Shuttle Atlantis A Turning Point Into The Unknown

Space shuttle Atlantis lifts off from Pad 39A at the Kennedy Space Center in Cape Canaveral, Fla., Friday, July 8, 2011. The STS-135 mission, the final shuttle flight, will bring supplies to the International Space Station. Credit: AP Photo/John Raoux

Four astronauts with a lot on their minds sped skyward into Earth orbit aboard the shuttle Atlantis this morning. The weather was tranquil as Atlantis left the launch pad at Florida’s Kennedy Space Center at 10:26 a.m. CDT this morning on the final flight of the space shuttle program. The 12-day mission will bring 9,500 lbs. of food, supplies, spare parts and science experiments to the International Space Station. The landing date, July 20, is the same as when the first astronauts set foot on the moon 42 years ago.

I’ve been following the space shuttle program since its beginning 30 years ago. I remember getting together with my newspaper colleagues to watch the first liftoff of Columbia in April 1981. I felt so proud of our country’s accomplishment. What an idea – send a whole “airplane” into space and then return it to use again and again.

The space shuttle Discovery and International Space Station chase each other through the Summer Triangle a couple years ago. Photo: Bob King

Like you, I’ve enjoyed watching the shuttle and space station circling around the sky together as they rendezvous and dock and then separate to return astronauts to Earth. Even as an observer, I felt involved in the space program. When Atlantis lands and the crew have to tear themselves out of the craft for the last time, I’ll understand their sadness.

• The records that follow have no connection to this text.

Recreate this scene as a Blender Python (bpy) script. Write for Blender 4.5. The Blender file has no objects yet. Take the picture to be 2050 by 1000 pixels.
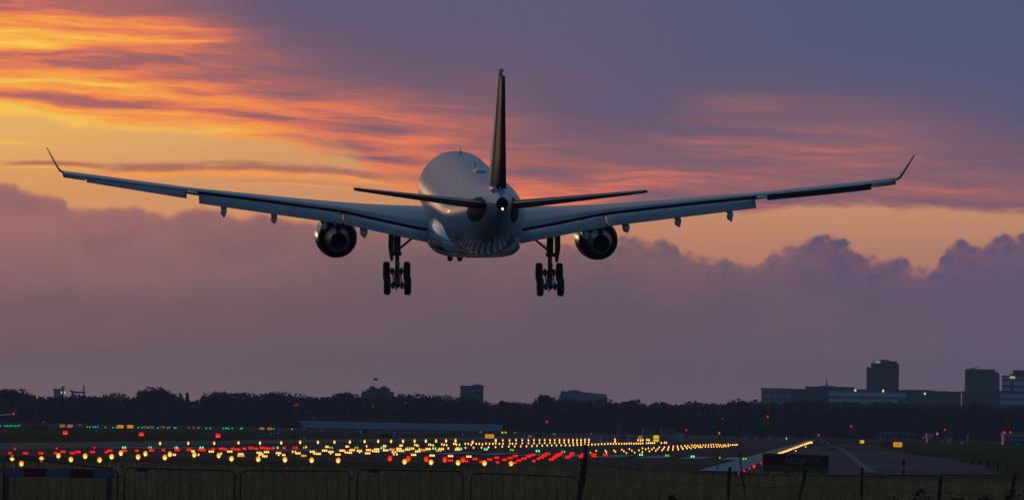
import bpy, bmesh, math, random
import numpy as np
from mathutils import Vector, Matrix

random.seed(7)
rng = np.random.default_rng(7)
scene = bpy.context.scene
COL = scene.collection

# ------------------------------------------------------------------ camera
F, H, ROLL = 14400.0, 2.2, 0.0185            # focal length in photo pixels, eye height, camera roll
PITCH = math.atan(353 / F)
fwd = Vector((0, math.cos(PITCH), math.sin(PITCH)))
r0 = Vector((1, 0, 0)); u0 = r0.cross(fwd)
right = math.cos(ROLL) * r0 + math.sin(ROLL) * u0
up = math.cos(ROLL) * u0 - math.sin(ROLL) * r0
EYE = Vector((0, 0, H))
cam = bpy.data.cameras.new('camera'); cam_ob = bpy.data.objects.new('camera', cam); COL.objects.link(cam_ob)
cam.sensor_width = 36; cam.lens = 36 * F / 2050; cam.clip_start = 1; cam.clip_end = 90000
m = Matrix((right, up, -fwd)).transposed().to_4x4(); m.translation = EYE
cam_ob.matrix_world = m
scene.camera = cam_ob
scene.view_settings.view_transform = 'Standard'
scene.view_settings.look = 'None'
scene.view_settings.exposure = 0
scene.view_settings.gamma = 1
scene.cycles.max_bounces = 6
scene.cycles.volume_bounces = 0
scene.cycles.use_denoising = True
scene.cycles.filter_width = 1.5


def ray(x, y):
    return fwd * F + right * (x - 1025) - up * (y - 500)


def at(x, y, Y):                              # the point seen at photo pixel (x, y) that is Y metres away
    v = ray(x, y); return EYE + v * (Y / v.y)


def gnd(x, y, z=0.0):                         # where that sight line meets the level z
    v = ray(x, y); k = (z - H) / v.z
    return EYE + v * k


def lin(c):
    c = c / 255.0
    return c / 12.92 if c <= 0.04045 else ((c + 0.055) / 1.055) ** 2.4


def rgb(r, g, b):
    return (lin(r), lin(g), lin(b), 1.0)


# ------------------------------------------------------------------ sky
SUN_EL, SUN_AZ = math.radians(3.0), math.radians(-15)      # azimuth from the view axis, left is negative
world = bpy.data.worlds.new('World'); scene.world = world; world.use_nodes = True
nt = world.node_tree; nt.nodes.clear()


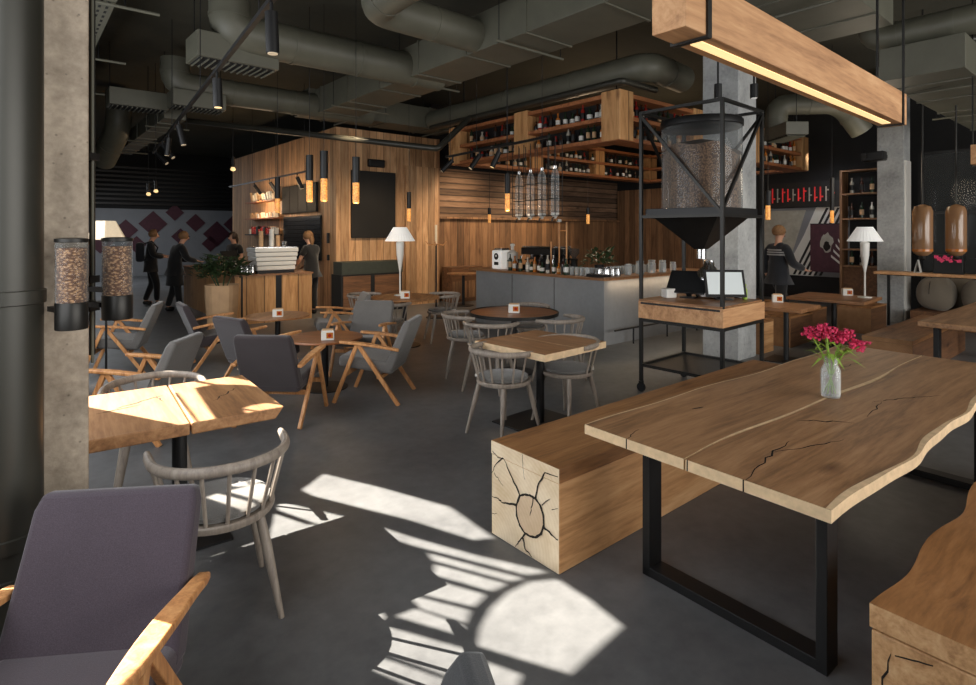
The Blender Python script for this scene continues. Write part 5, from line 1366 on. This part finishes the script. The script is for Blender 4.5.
for z, r, y in ((1.02, .175, .01), (.8, .20, .0), (.55, .225, .0)):
    vs += [(r * math.cos(2 * PI * i / n), y + r * .72 * math.sin(2 * PI * i / n), z) for i in range(n)]
MB().add(vs, [(j * n + i, j * n + (i + 1) % n, (j + 1) * n + (i + 1) % n, (j + 1) * n + i) for j in range(2) for i in range(n)]).build('coat_skirt', M['cloth_black'], p2, smooth=True)
person('barista in a black t-shirt working at the end of the white coffee machine', (-3.60, 11.62, 0), R(70), 1.72,
       dict(neck=(0, .04, 1.46), jaw=(0, .085, 1.535), head=(0, .10, 1.615), crown=(0, .09, 1.69), nose=(0, .205, 1.575), le=(-.085, .09, 1.61), re=(.085, .09, 1.61), lel=(-.24, .10, 1.14), rel=(.24, .10, 1.14), lw=(-.14, .32, 1.0), rw=(.16, .32, .98)),
       M['cloth_black'], M['cloth_black'], M['hair_fair'], True, True)
person('person with dark hair behind the counter wing, seen over the leafy shrub', (-5.85, 13.15, 0), R(150), 1.70,
       dict(lw=(-.16, .30, 1.02), rw=(.16, .30, 1.02), jaw=(0, .05, 1.535), head=(0, .06, 1.615), nose=(0, .165, 1.575)),
       M['cloth_black'], M['cloth_black'], M['hair_dark'], True, True)
p5 = person('person in dark clothes with a pale striped collar walking past the striped mural', (4.98, 9.78, 0), R(-78), 1.80,
       dict(lk=(-.10, .20, .52), la=(-.10, .24, .09), lt=(-.10, .40, .035), rk=(.10, -.04, .50), ra=(.10, -.28, .14), rt=(.10, -.13, .04), lw=(-.22, -.05, .92), lel=(-.24, -.1, 1.13), rw=(.18, .34, 1.02), rel=(.25, .06, 1.12)),
       M['cloth_navy'], M['cloth_black'], M['hair_fair'])
for z, r in ((1.375, .205), (1.335, .212), (1.295, .212)):
    MB().lathe([(r, z - .012), (r + .004, z), (r, z + .012)], (0, 0, 0), 28, False).build('pale_stripe', M['cloth_grey'], p5, smooth=True)
for c in kids(p5):
    if c.name.startswith('pale_stripe'): c.scale = (1, .66, 1)

# ---------------------------------------------------------------- ceiling services
def duct_tube(label, pts, r, seg=24, rings=True, name='round_duct', m='duct'):
    t = thing(name, label, 'duct')
    P = [Vector(p) for p in pts]
    Q = [P[0]]
    for i in range(1, len(P) - 1):           # round the elbows
        a, b, c = P[i - 1], P[i], P[i + 1]; k = r * 1.4
        s0 = b + (a - b).normalized() * min(k, (a - b).length * .45); s1 = b + (c - b).normalized() * min(k, (c - b).length * .45)
        for q in range(7):
            u_ = q / 6; Q.append(s0.lerp(b, u_).lerp(b.lerp(s1, u_), u_))
    Q.append(P[-1])
    MB().tube(Q, r, seg).build('tube', M[m], t, smooth=True)
    if rings:
        for i in range(len(P) - 1):
            a, b = P[i], P[i + 1]; L = (b - a).length; d = (b - a).normalized()
            for f in ((.5,) if L < 1.6 else (.25, .55, .85)):
                c = a.lerp(b, f); MB().tube([c - d * .02, c + d * .02], r * 1.035, seg).build('seam_ring', M[m], t, smooth=True)
    return t
def xyz(px, py, z):
    return G(px, py, z)
zt = 4.08
duct_tube('round duct running from the air diffuser to the big square duct', [(-3.1, 6.85, 4.45), (-3.1, 6.85, zt), (-.75, 8.75, zt)], .235)
duct_tube('second round duct deeper in the room, parallel to the first', [(-5.1, 9.3, 4.5), (-5.1, 9.3, zt), (-2.4, 11.6, zt)], .22)
duct_tube('round duct with an elbow at the top edge, beside the square duct', [(.05, 4.55, 4.15), (-1.25, 6.15, 4.12), (-.05, 7.2, 4.12)], .20)
duct_tube('thick round duct above the orange bottle rack', [(3.1, 9.1, 4.12), (2.35, 8.35, 4.12), (-1.2, 12.5, 4.12)], .21)
duct_tube('round duct crossing over near the upper oak beam end', [(5.9, 5.7, 4.04), (4.75, 7.05, 4.04), (4.75, 7.05, 4.5)], .165)
duct_tube('bent round duct near the far end of the bottle rack', [(4.75, 9.4, 3.35), (4.75, 9.4, 3.78), (5.75, 9.3, 3.78), (6.1, 9.3, 3.32)], .17)
duct_tube('dusty round duct bend hanging above the far diamond wall', [(-7.9, 12.2, 4.7), (-7.9, 12.2, 3.9), (-8.7, 12.9, 3.3)], .24)
duct_tube('thin pipe along the front edge of the bottle rack', [tuple(W(6.75, 9.9, 3.86)), tuple(W(6.75, 5.05, 3.86)), tuple(W(7.6, 5.05, 3.86))], .05, 12, False, 'ceiling_pipe', 'pipe')
duct_tube('thin pipe running across the room before the kiosk', [(-6.6, 11.6, 4.0), (-.88, 10.0, 3.14), (-.35, 10.75, 3.83)], .055, 12, False, 'ceiling_pipe', 'pipe')
duct_tube('thin pipe bent twice beside the upper end of the oak beam', [(5.2, 7.9, 3.5), (5.55, 6.9, 3.5), (5.55, 6.9, 4.0), (6.6, 6.7, 4.0)], .045, 12, False, 'ceiling_pipe', 'pipe')
def rect_duct(label, p, rz, L, w, h, zb, step=1.1):
    t = thing('square_duct', label, 'duct', (p[0], p[1], zb), rz)
    MB().box((L / 2, 0, h / 2), (L, w, h)).build('duct_body', M['duct'], t, bevel=.006)
    x = step * .5
    while x < L:
        MB().box((x, 0, h / 2), (.03, w + .03, h + .03)).build('flange', M['duct'], t)
        x += step
    k = .9
    while k < L:
        MB().tube([(k, -w / 2 - .25, -.03), (k, w / 2 + .15, -.03)], .016, 8).build('hanger_rail', M['duct'], t)
        for y in (-w / 2 - .2, w / 2 + .1): MB().tube([(k, y, -.03), (k, y, CEIL - zb)], .006, 6).build('hanger_rod', M['black'], t)
        k += 2.2
    return t
c0 = Vector((1.45, 5.75, 0)) - V * 1.6
rect_duct('large square duct crossing the ceiling before the bar', tuple(c0)[:2], BA + PI / 2, 8.6, .74, .46, 3.92)
rect_duct('square duct running above the oak beam pendant', tuple(W(5.22, 2.33))[:2], BA, 2.2, .8, .5, 3.95)
rect_duct('narrow square duct stub beside the upper oak beam end', tuple(W(7.9, 1.8))[:2], BA, 5.0, .8, .38, 3.46)
rect_duct('narrow square duct deeper in the room near the far wall', (-5.6, 10.2), BA + PI / 2, 6.0, .35, .3, 3.7)
rect_duct('short square duct box over the kiosk roof', (-3.6, 11.0), BA, 3.4, .7, .45, 3.95)
def diffuser(label, p, rz, w, d, h, first=[]):
    t = thing('air_diffuser', label, 'air vent', p, rz)
    MB().box((0, 0, h / 2), (w, d, h)).build('box', M['duct'], t, bevel=.008)
    MB().box((0, 0, -.004), (w * .92, d * .8, .012)).build('dark_slot', M['black_soft'], t)
    n = 12
    m = MB()
    for i in range(n): m.box((-w * .44 + w * .88 * i / (n - 1), 0, -.014), (.016, d * .8, .03), ry=R(30))
    m.build('grille', M['duct'], t)
    for x in (-w / 2 + .03, w / 2 - .03): MB().tube([(x, 0, h), (x, 0, CEIL - p[2])], .006, 6).build('hanger_rod', M['black'], t)
diffuser('olive air diffuser box nearest us beside the track rail', (-3.15, 7.05, 3.72), BA + R(2), .95, .5, .30)
diffuser('olive air diffuser box over the cable tray end', (-5.9, 9.6, 3.75), BA, .85, .45, .28)
diffuser('olive air diffuser box in the middle beyond the nearest one', (-4.85, 9.5, 3.72), BA, .8, .45, .26)
diffuser('olive air diffuser box by the far end of the bottle rack', (4.75, 9.1, 3.18), BA + R(50), .7, .35, .2)
# perforated cable tray
t = thing('cable_tray', 'perforated olive cable tray along the ceiling above the column', 'cable tray', W(.62, 5.6, 3.92), BA)
m = MB(); m.box((0, 3, 0), (.34, 6.4, .012)); m.box((-.17, 3, .04), (.01, 6.4, .09)); m.box((.17, 3, .04), (.01, 6.4, .09)); m.m = 1
for i in range(40):
    for j in range(5): m.box((-.12 + .06 * j, .1 + .155 * i, -.007), (.022, .07, .003))
m.build('tray', [M['duct'], M['black_soft']], t)
for y in (1.0, 3.2, 5.4):
    MB().tube([(-.3, y, -.03), (.55, y, -.03)], .016, 8).build('hanger_rail', M['duct'], t)
    for x in (-.25, .25): MB().tube([(x, y, -.03), (x, y, CEIL - 3.92)], .007, 6).build('hanger_rod', M['black'], t)
# track rails with spotlights
def track(label, a, b, spots, slab_):
    a = Vector(a); b = Vector(b)
    t = thing('track_rail', label, 'light rail', a)
    MB().bar((0, 0, 0), b - a, .035, .035, (0, 0, 1)).build('rail', M['black'], t)
    L = (b - a).length
    for f in (.05, .35, .65, .95):
        p = (b - a) * f; MB().tube([p, p + Vector((0, 0, CEIL - a.z))], .005, 6).build('hanger_wire', M['black'], t)
    for i, (f, tl, az) in enumerate(spots):
        p = a.lerp(b, f)
        s = thing('track_spotlight', slab_[i], 'spotlight', p)
        MB().tube([(0, 0, .0), (0, 0, -.09)], .012, 8).build('stem', M['black'], s)
        d = Vector((math.sin(tl) * math.cos(az), math.sin(tl) * math.sin(az), -math.cos(tl)))
        q = Vector((0, 0, -.08))
        MB().tube([q, q + d * .27], .042, 18).build('can', M['black'], s, smooth=True)
        MB().tube([q + d * .268, q + d * .274], .032, 18).build('lens', M['led'] if i == 0 else M['lamp_cream'], s, smooth=True)
track('long black light rail running deep into the room above the armchairs', (-1.36, 3.65, 3.2), (-6.4, 10.9, 3.2),
      ((.235, R(2), 0), (.012, R(2), 0), (.56, R(14), R(0)), (.70, R(6), R(180)), (.80, R(40), 0), (.93, R(45), R(0))),
      ['lit black track spotlight hanging straight by the near air diffuser', 'black track spotlight at the top edge, nearest end of the long rail', 'third black track spotlight along the long rail, slightly tilted', 'fourth black track spotlight along the long rail', 'fifth black track spotlight along the long rail, strongly tilted', 'last black track spotlight at the far end of the long rail'])
track('black light rail before the bottle rack above the bar', (.85, 8.0, 3.02), (-.75, 10.2, 3.02), ((.42, R(25), R(180)), (.62, R(35), R(200)), (.92, R(45), R(180))),
      ['black track spotlight in the middle of the rail at the bottle rack', 'tilted black track spotlight farther along the rail at the bottle rack', 'last tilted black track spotlight of the rail at the bottle rack'])
track('black light rail along the kiosk side wall shelves', tuple(W(4.75, 11.4, 2.95)), tuple(W(4.75, 17.0, 2.95)), ((.12, R(25), BA), (.42, R(35), BA), (.62, R(35), BA)),
      ['black track spotlight by the wide screens of the kiosk', 'black track spotlight aimed at the kiosk shelves, nearer', 'black track spotlight aimed at the kiosk shelves, farther'])
for px, py, d, lab in ((148.5, 194, 15, 'small lit bulb pendant over the diamond wall, nearer the column'), (156, 191, 15.5, 'small lit bulb pendant over the diamond wall, nearer the kiosk'), (233, 169, 13, 'small lit bulb pendant hanging off the kiosk end')):
    x = (px - 488) / FPX * d; z = CH - (py - HZ) * d / FPX
    t = thing('bulb_pendant', lab, 'pendant lamp', (x, d, z))
    MB().lathe([(.01, -.05), (.05, -.03), (.055, 0), (.03, .05)], seg=14).build('bulb', M['led'], t, smooth=True)
    MB().tube([(0, 0, .04), (0, 0, .28)], .035, 12).build('socket', M['black'], t, smooth=True)
    MB().tube([(0, 0, .28), (0, 0, CEIL - z)], .004, 6).build('cord', M['black'], t)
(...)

The shuttles and the astronauts who flew them launched observatories and satellites, learned to live in space for long periods of time, performed innumerable experiments, repaired and upgraded the Hubble Space Telescope and built the space station. The space station will still be there — that’s a great thing — but the U.S. will now have to depend on the Russian Soyuz spacecraft to come and go from the station at a cost of $60 million per seat. It’s hoped that private industry in our country will build a re-usable vehicle with capabilities like the shuttles, but that’s years off. To read more about the history of the shuttle program and the future of U.S. manned space flight, check out this CNET article or this story from the New York Times.

Space shuttles are often launched during opportune times when observers across the U.S. can watch them cross the sky at night en route to the space station. Unfortunately not this time. The station is currently making daytime passes only across most of the country. The next opportunity to see it and possibly Atlantis will be at dawn around July 20, the day the shuttle is expected to land. Meanwhile, if you want to see a shuttle up close, they’ll be set up as exhibits at the following institutions:

* Discovery will go to the National Air and Space Museum’s Steven F. Udvar-Hazy Center just outside Washington, D.C.
* Enterprise to the Intrepid Sea, Air and Space Museum in New York.
* Endeavour retires to the California Science Center in Los Angeles.
* Atlantis will go to the Kennedy Space Center near Orlando

Vesta seen by the Dawn probe on July 1 from a distance of 62,000 miles. A large, raised mound is visible at bottom. Credit: NASA/JPL-Caltech/UCLA/MPS/DLR/IDA

On the bright side, NASA continues to forge ahead with a healthy program of unmanned space probes on numerous missions to planets, comets and asteroids. Think of the Mars Rovers, the Cassini Mission at Saturn, a new Jupiter probe called Juno set to launch next month and of course Dawn’s trek to Vesta, one of the largest asteroids. Dawn’s most recent photo shows a most interesting big “bump” on Vesta’s surface in addition to craters and assorted smaller hills. In little more than a week, Dawn will be orbiting around the asteroid. Man, I can’t wait for those photos.

These false-color images from NASA's Cassini spacecraft chronicle a day in the life of a huge storm that developed from a small spot last December. The highest clouds, which are colored blue, are about 60 miles above Saturn's undisturbed cloud deck. Lower clouds are red and brown. Credit: NASA/JPL-Caltech/SSI

Meanwhile the Cassini probe orbiting Saturn has returned more pictures of the giant, planet-girdling storm that began in the planet’s northern latitudes last December. It’s the largest, most intense storm ever observed by either Voyager and Cassini spacecraft and spans some 186,000 miles. The storm clouds are likely water ice covered in crystallized ammonia.

Powerful bolts of lightning are generated at the base of the storm — Cassini recorded more than 10 lightning flashes per second during peak intensity. The bolts create a static discharge similar to the crackle you hear on the radio during a terrestrial storm. Click HERE to listen to what Cassini heard.

“This storm is thrilling because it shows how shifting seasons and solar illumination can dramatically stir up the weather on Saturn,” said Georg Fischer, lead author on a paper recently published on Saturn’s weather and a radio and plasma wave science team member at the Austrian Academy of Sciences in Graz.